(STATED PROBLEM):
Make an exact copy of all the data.

(STORED DATA):

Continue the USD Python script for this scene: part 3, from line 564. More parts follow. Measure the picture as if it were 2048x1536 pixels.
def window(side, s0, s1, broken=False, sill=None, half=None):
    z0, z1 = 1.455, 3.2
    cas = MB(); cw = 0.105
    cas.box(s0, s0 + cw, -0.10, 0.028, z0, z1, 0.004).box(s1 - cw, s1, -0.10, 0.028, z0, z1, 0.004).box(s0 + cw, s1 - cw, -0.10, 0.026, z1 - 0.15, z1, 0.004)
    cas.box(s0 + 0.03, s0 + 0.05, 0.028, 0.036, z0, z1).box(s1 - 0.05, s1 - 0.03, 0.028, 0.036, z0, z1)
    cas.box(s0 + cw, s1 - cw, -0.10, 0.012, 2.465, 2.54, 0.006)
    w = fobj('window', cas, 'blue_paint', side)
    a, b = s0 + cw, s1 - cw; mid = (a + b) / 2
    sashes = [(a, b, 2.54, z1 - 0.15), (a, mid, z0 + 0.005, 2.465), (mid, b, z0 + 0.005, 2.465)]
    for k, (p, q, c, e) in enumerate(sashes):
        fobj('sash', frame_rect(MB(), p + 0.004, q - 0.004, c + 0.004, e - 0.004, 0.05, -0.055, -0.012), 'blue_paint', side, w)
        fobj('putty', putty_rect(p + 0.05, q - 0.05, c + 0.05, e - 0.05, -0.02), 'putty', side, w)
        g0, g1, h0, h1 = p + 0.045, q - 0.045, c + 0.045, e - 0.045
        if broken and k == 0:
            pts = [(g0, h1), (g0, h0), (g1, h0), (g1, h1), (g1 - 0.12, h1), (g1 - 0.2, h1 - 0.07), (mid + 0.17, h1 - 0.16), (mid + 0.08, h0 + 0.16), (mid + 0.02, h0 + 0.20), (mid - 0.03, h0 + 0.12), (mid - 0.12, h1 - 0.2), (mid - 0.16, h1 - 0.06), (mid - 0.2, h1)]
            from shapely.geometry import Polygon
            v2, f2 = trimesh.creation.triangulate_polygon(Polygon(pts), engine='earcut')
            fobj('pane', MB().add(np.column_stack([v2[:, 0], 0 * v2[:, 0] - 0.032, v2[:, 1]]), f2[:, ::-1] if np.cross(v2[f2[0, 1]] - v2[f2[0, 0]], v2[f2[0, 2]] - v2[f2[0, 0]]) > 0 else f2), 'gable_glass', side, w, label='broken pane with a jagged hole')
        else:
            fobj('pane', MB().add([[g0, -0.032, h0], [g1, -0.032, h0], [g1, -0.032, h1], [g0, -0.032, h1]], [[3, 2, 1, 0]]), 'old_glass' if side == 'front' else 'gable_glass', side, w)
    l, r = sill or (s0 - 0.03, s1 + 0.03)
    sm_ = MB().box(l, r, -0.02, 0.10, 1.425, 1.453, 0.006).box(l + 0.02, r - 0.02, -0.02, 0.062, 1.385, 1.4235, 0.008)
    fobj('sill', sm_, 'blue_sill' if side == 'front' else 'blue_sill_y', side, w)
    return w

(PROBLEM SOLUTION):
Continue the USD Python script for this scene: part 3, from line 564. More parts follow. Measure the picture as if it were 2048x1536 pixels.
def window(side, s0, s1, broken=False, sill=None, half=None):
    z0, z1 = 1.455, 3.2
    cas = MB(); cw = 0.105
    cas.box(s0, s0 + cw, -0.10, 0.028, z0, z1, 0.004).box(s1 - cw, s1, -0.10, 0.028, z0, z1, 0.004).box(s0 + cw, s1 - cw, -0.10, 0.026, z1 - 0.15, z1, 0.004)
    cas.box(s0 + 0.03, s0 + 0.05, 0.028, 0.036, z0, z1).box(s1 - 0.05, s1 - 0.03, 0.028, 0.036, z0, z1)
    cas.box(s0 + cw, s1 - cw, -0.10, 0.012, 2.465, 2.54, 0.006)
    w = fobj('window', cas, 'blue_paint', side)
    a, b = s0 + cw, s1 - cw; mid = (a + b) / 2
    sashes = [(a, b, 2.54, z1 - 0.15), (a, mid, z0 + 0.005, 2.465), (mid, b, z0 + 0.005, 2.465)]
    for k, (p, q, c, e) in enumerate(sashes):
        fobj('sash', frame_rect(MB(), p + 0.004, q - 0.004, c + 0.004, e - 0.004, 0.05, -0.055, -0.012), 'blue_paint', side, w)
        fobj('putty', putty_rect(p + 0.05, q - 0.05, c + 0.05, e - 0.05, -0.02), 'putty', side, w)
        g0, g1, h0, h1 = p + 0.045, q - 0.045, c + 0.045, e - 0.045
        if broken and k == 0:
            pts = [(g0, h1), (g0, h0), (g1, h0), (g1, h1), (g1 - 0.12, h1), (g1 - 0.2, h1 - 0.07), (mid + 0.17, h1 - 0.16), (mid + 0.08, h0 + 0.16), (mid + 0.02, h0 + 0.20), (mid - 0.03, h0 + 0.12), (mid - 0.12, h1 - 0.2), (mid - 0.16, h1 - 0.06), (mid - 0.2, h1)]
            from shapely.geometry import Polygon
            v2, f2 = trimesh.creation.triangulate_polygon(Polygon(pts), engine='earcut')
            fobj('pane', MB().add(np.column_stack([v2[:, 0], 0 * v2[:, 0] - 0.032, v2[:, 1]]), f2[:, ::-1] if np.cross(v2[f2[0, 1]] - v2[f2[0, 0]], v2[f2[0, 2]] - v2[f2[0, 0]]) > 0 else f2), 'gable_glass', side, w, label='broken pane with a jagged hole')
        else:
            fobj('pane', MB().add([[g0, -0.032, h0], [g1, -0.032, h0], [g1, -0.032, h1], [g0, -0.032, h1]], [[3, 2, 1, 0]]), 'old_glass' if side == 'front' else 'gable_glass', side, w)
    l, r = sill or (s0 - 0.03, s1 + 0.03)
    sm_ = MB().box(l, r, -0.02, 0.10, 1.425, 1.453, 0.006).box(l + 0.02, r - 0.02, -0.02, 0.062, 1.385, 1.4235, 0.008)
    fobj('sill', sm_, 'blue_sill' if side == 'front' else 'blue_sill_y', side, w)
    return w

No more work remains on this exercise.